# STATED GOAL:
Each line from the one that contains "22), 6, bump=.02)" to the end of the material must be quoted exactly; include both end lines and nothing else.

----------------------------------------

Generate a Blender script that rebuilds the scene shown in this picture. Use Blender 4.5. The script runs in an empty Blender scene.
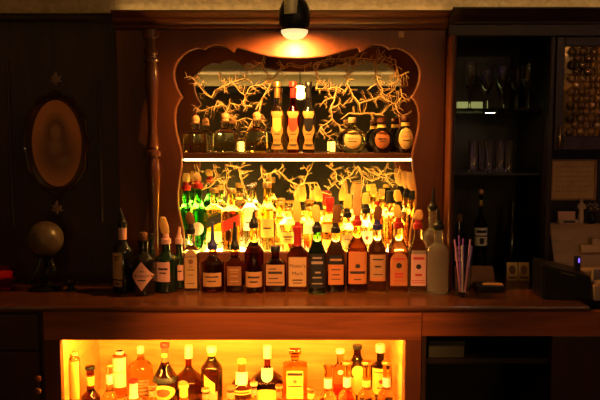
import bpy, bmesh, math, random
from mathutils import Vector, Matrix
random.seed(11)
S = bpy.context.scene
COL = S.collection
PI = math.pi
F = 690.0
EYE = 1.51
TILT = math.radians(4.8)
CT = 0.95                                   # counter height

def W(px, py, D):
    """metres (x, z) of what the photograph shows at px,py standing at distance D"""
    u, v = (px-300)/F, -(py-200)/F
    dy = math.cos(TILT) + v*math.sin(TILT)
    dz = v*math.cos(TILT) - math.sin(TILT)
    k = D/dy
    return u*k, EYE + dz*k
def X(px, D, py=220): return W(px, py, D)[0]
def Z(py, D): return W(300, py, D)[1]

# ------------------------------------------------------------------ materials
M = {}
def mat(name, col, rough=.5, metal=0, trans=0, ior=1.45, emit=None, es=0, coat=0, spec=.5):
    m = bpy.data.materials.new(name); m.use_nodes = True
    b = m.node_tree.nodes['Principled BSDF']
    b.inputs['Base Color'].default_value = (*col, 1)
    b.inputs['Roughness'].default_value = rough
    b.inputs['Metallic'].default_value = metal
    b.inputs['Transmission Weight'].default_value = trans
    b.inputs['IOR'].default_value = ior
    b.inputs['Coat Weight'].default_value = coat
    b.inputs['Specular IOR Level'].default_value = spec
    if emit:
        b.inputs['Emission Color'].default_value = (*emit, 1)
        b.inputs['Emission Strength'].default_value = es
    M[name] = m
    return m
def speckle(m, c1, c2, scale=(8, 8, 8), detail=6, lo=.3, hi=.7, bump=.0, dist=.002, rough=None):
    nt = m.node_tree; n = nt.nodes; l = nt.links; b = n['Principled BSDF']
    tc = n.new('ShaderNodeTexCoord'); mp = n.new('ShaderNodeMapping'); no = n.new('ShaderNodeTexNoise'); cr = n.new('ShaderNodeValToRGB')
    mp.inputs['Scale'].default_value = scale
    no.inputs['Scale'].default_value = 1; no.inputs['Detail'].default_value = detail; no.inputs['Roughness'].default_value = .62
    no.inputs['Distortion'].default_value = .6
    cr.color_ramp.elements[0].position = lo; cr.color_ramp.elements[0].color = (*c1, 1)
    cr.color_ramp.elements[1].position = hi; cr.color_ramp.elements[1].color = (*c2, 1)
    l.new(tc.outputs['Object'], mp.inputs['Vector']); l.new(mp.outputs['Vector'], no.inputs['Vector'])
    l.new(no.outputs['Fac'], cr.inputs['Fac']); l.new(cr.outputs['Color'], b.inputs['Base Color'])
    if bump:
        bp = n.new('ShaderNodeBump'); bp.inputs['Strength'].default_value = bump; bp.inputs['Distance'].default_value = dist
        l.new(no.outputs['Fac'], bp.inputs['Height']); l.new(bp.outputs['Normal'], b.inputs['Normal'])
    return m
def glass(name, col, ior=1.36, rough=0.0): return mat(name, col, rough, 0, 1, ior)

speckle(mat('polished_mahogany', (.1, .03, .01), .2, coat=.6), (.06, .017, .006), (.18, .05, .016), (6, 6, 1.2), 7)
speckle(mat('mahogany', (.1, .03, .01), .45), (.060, .014, .005), (.18, .045, .013), (6, 6, 1.2), 7, bump=.05)
speckle(mat('mahogany_long', (.1, .03, .01), .34), (.075, .019, .007), (.21, .058, .018), (1.6, 14, 26), 8, bump=.05)
speckle(mat('apron_mahogany', (.1, .03, .01), .4), (.13, .030, .010), (.38, .095, .027), (1.6, 14, 26), 8, bump=.05)  # mahogany_long lightened, the apron's lit brightness put into its colour
speckle(mat('dark_oak', (.03, .01, .006), .42), (.020, .008, .004), (.055, .020, .009), (14, 14, 2), 7, bump=.05)
speckle(mat('counter_wood', (.08, .03, .012), .27), (.045, .014, .005), (.14, .042, .013), (1.5, 18, 6), 8, bump=.03)
speckle(mat('black_wood', (.012, .007, .004), .45), (.008, .005, .003), (.018, .009, .005), (12, 12, 2))
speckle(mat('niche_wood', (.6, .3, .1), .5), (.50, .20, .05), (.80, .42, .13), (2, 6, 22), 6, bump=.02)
speckle(mat('plaster', (.4, .3, .2), .9), (.34, .26, .15), (.55, .43, .27), (45, 45, 45), 8, bump=.6, dist=.006)
speckle(mat('ceiling_paint', (.4, .33, .22), .95), (.38, .30, .18), (.50, .40, .25), (9, 9, 9), 5)
speckle(mat('room_paint', (.1, .09, .05), .9), (.17, .14, .06), (.23, .19, .09), (3, 3, 3), 4)
speckle(mat('floor_boards', (.06, .03, .015), .5), (.03, .015, .008), (.09, .045, .02), (2, 14, 4), 6)
mat('mirror_silver', (.80, .80, .74), .015, 1)
speckle(mat('bark', (.6, .4, .2), .7), (.66, .40, .14), (.98, .70, .32), (60, 60, 60), 3)
glass('g_clear', (.97, .97, .93)); glass('g_amber', (.85, .33, .05)); glass('g_gold', (1.0, .70, .16)); glass('g_red', (.75, .06, .02))
glass('g_darkamber', (.24, .048, .008)); glass('g_brown', (.10, .026, .006)); glass('g_green', (.10, .62, .09)); glass('g_darkgreen', (.05, .13, .04))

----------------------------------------

# RESULT OF THIS EXERCISE:
speckle(mat('niche_wood', (.6, .3, .1), .5), (.50, .20, .05), (.80, .42, .13), (2, 6, 22), 6, bump=.02)
speckle(mat('plaster', (.4, .3, .2), .9), (.34, .26, .15), (.55, .43, .27), (45, 45, 45), 8, bump=.6, dist=.006)
speckle(mat('ceiling_paint', (.4, .33, .22), .95), (.38, .30, .18), (.50, .40, .25), (9, 9, 9), 5)
speckle(mat('room_paint', (.1, .09, .05), .9), (.17, .14, .06), (.23, .19, .09), (3, 3, 3), 4)
speckle(mat('floor_boards', (.06, .03, .015), .5), (.03, .015, .008), (.09, .045, .02), (2, 14, 4), 6)
mat('mirror_silver', (.80, .80, .74), .015, 1)
speckle(mat('bark', (.6, .4, .2), .7), (.66, .40, .14), (.98, .70, .32), (60, 60, 60), 3)
glass('g_clear', (.97, .97, .93)); glass('g_amber', (.85, .33, .05)); glass('g_gold', (1.0, .70, .16)); glass('g_red', (.75, .06, .02))
glass('g_darkamber', (.24, .048, .008)); glass('g_brown', (.10, .026, .006)); glass('g_green', (.10, .62, .09)); glass('g_darkgreen', (.05, .13, .04))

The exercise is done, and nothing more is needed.